**Exercise details**
Each line below should be reproduced without any alteration.

**Data excerpts**

---

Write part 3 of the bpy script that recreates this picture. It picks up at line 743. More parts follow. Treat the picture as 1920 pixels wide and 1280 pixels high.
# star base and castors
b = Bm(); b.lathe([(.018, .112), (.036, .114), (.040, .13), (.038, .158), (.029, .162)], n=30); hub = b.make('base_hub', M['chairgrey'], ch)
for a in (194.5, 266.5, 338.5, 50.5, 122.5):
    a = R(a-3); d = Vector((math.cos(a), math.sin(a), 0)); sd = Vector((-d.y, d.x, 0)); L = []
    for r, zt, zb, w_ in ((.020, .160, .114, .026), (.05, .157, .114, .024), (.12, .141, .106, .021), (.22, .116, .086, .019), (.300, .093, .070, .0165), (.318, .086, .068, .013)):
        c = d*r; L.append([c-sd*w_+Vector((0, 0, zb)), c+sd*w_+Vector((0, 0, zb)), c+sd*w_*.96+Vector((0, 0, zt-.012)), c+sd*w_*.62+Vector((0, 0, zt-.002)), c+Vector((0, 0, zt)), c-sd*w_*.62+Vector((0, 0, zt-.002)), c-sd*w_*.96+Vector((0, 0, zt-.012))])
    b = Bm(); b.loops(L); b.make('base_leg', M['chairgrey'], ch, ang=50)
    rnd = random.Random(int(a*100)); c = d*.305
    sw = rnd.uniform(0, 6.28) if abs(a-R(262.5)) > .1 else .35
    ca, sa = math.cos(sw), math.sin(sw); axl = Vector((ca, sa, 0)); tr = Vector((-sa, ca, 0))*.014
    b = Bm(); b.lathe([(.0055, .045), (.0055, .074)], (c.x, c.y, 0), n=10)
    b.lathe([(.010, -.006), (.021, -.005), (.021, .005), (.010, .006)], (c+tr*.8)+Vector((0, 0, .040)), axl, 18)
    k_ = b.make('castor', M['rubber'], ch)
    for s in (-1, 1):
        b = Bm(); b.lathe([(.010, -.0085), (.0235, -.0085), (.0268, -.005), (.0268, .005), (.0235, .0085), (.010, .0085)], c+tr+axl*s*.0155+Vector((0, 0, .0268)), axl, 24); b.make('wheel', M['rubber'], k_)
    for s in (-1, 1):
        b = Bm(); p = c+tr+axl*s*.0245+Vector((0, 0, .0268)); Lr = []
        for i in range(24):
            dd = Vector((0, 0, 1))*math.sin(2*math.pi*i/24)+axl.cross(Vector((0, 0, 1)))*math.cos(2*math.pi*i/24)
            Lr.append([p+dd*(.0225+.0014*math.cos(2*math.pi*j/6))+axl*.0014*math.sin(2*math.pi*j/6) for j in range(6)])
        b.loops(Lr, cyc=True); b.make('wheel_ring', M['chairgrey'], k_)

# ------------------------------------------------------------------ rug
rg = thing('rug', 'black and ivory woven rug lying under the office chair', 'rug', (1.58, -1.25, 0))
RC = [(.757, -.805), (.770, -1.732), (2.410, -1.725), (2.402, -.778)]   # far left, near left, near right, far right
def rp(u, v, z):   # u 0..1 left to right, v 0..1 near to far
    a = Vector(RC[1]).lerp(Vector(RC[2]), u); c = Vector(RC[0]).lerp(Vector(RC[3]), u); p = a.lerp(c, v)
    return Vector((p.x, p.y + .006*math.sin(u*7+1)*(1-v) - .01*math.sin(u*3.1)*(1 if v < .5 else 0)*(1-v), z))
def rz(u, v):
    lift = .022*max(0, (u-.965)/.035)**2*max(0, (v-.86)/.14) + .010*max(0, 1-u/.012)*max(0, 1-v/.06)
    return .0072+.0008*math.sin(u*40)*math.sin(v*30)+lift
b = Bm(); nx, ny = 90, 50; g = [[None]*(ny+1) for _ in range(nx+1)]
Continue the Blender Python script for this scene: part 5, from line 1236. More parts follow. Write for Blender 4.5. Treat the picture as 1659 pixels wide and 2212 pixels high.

---

**Exercise result**
Write part 3 of the bpy script that recreates this picture. It picks up at line 743. More parts follow. Treat the picture as 1920 pixels wide and 1280 pixels high.
# star base and castors
b = Bm(); b.lathe([(.018, .112), (.036, .114), (.040, .13), (.038, .158), (.029, .162)], n=30); hub = b.make('base_hub', M['chairgrey'], ch)
for a in (194.5, 266.5, 338.5, 50.5, 122.5):
    a = R(a-3); d = Vector((math.cos(a), math.sin(a), 0)); sd = Vector((-d.y, d.x, 0)); L = []
    for r, zt, zb, w_ in ((.020, .160, .114, .026), (.05, .157, .114, .024), (.12, .141, .106, .021), (.22, .116, .086, .019), (.300, .093, .070, .0165), (.318, .086, .068, .013)):
        c = d*r; L.append([c-sd*w_+Vector((0, 0, zb)), c+sd*w_+Vector((0, 0, zb)), c+sd*w_*.96+Vector((0, 0, zt-.012)), c+sd*w_*.62+Vector((0, 0, zt-.002)), c+Vector((0, 0, zt)), c-sd*w_*.62+Vector((0, 0, zt-.002)), c-sd*w_*.96+Vector((0, 0, zt-.012))])
    b = Bm(); b.loops(L); b.make('base_leg', M['chairgrey'], ch, ang=50)
    rnd = random.Random(int(a*100)); c = d*.305
    sw = rnd.uniform(0, 6.28) if abs(a-R(262.5)) > .1 else .35
    ca, sa = math.cos(sw), math.sin(sw); axl = Vector((ca, sa, 0)); tr = Vector((-sa, ca, 0))*.014
    b = Bm(); b.lathe([(.0055, .045), (.0055, .074)], (c.x, c.y, 0), n=10)
    b.lathe([(.010, -.006), (.021, -.005), (.021, .005), (.010, .006)], (c+tr*.8)+Vector((0, 0, .040)), axl, 18)
    k_ = b.make('castor', M['rubber'], ch)
    for s in (-1, 1):
        b = Bm(); b.lathe([(.010, -.0085), (.0235, -.0085), (.0268, -.005), (.0268, .005), (.0235, .0085), (.010, .0085)], c+tr+axl*s*.0155+Vector((0, 0, .0268)), axl, 24); b.make('wheel', M['rubber'], k_)
    for s in (-1, 1):
        b = Bm(); p = c+tr+axl*s*.0245+Vector((0, 0, .0268)); Lr = []
        for i in range(24):
            dd = Vector((0, 0, 1))*math.sin(2*math.pi*i/24)+axl.cross(Vector((0, 0, 1)))*math.cos(2*math.pi*i/24)
            Lr.append([p+dd*(.0225+.0014*math.cos(2*math.pi*j/6))+axl*.0014*math.sin(2*math.pi*j/6) for j in range(6)])
        b.loops(Lr, cyc=True); b.make('wheel_ring', M['chairgrey'], k_)

# ------------------------------------------------------------------ rug
rg = thing('rug', 'black and ivory woven rug lying under the office chair', 'rug', (1.58, -1.25, 0))
RC = [(.757, -.805), (.770, -1.732), (2.410, -1.725), (2.402, -.778)]   # far left, near left, near right, far right
def rp(u, v, z):   # u 0..1 left to right, v 0..1 near to far
    a = Vector(RC[1]).lerp(Vector(RC[2]), u); c = Vector(RC[0]).lerp(Vector(RC[3]), u); p = a.lerp(c, v)
    return Vector((p.x, p.y + .006*math.sin(u*7+1)*(1-v) - .01*math.sin(u*3.1)*(1 if v < .5 else 0)*(1-v), z))
def rz(u, v):
    lift = .022*max(0, (u-.965)/.035)**2*max(0, (v-.86)/.14) + .010*max(0, 1-u/.012)*max(0, 1-v/.06)
    return .0072+.0008*math.sin(u*40)*math.sin(v*30)+lift
b = Bm(); nx, ny = 90, 50; g = [[None]*(ny+1) for _ in range(nx+1)]
Continue the Blender Python script for this scene: part 5, from line 1236. More parts follow. Write for Blender 4.5. Treat the picture as 1659 pixels wide and 2212 pixels high.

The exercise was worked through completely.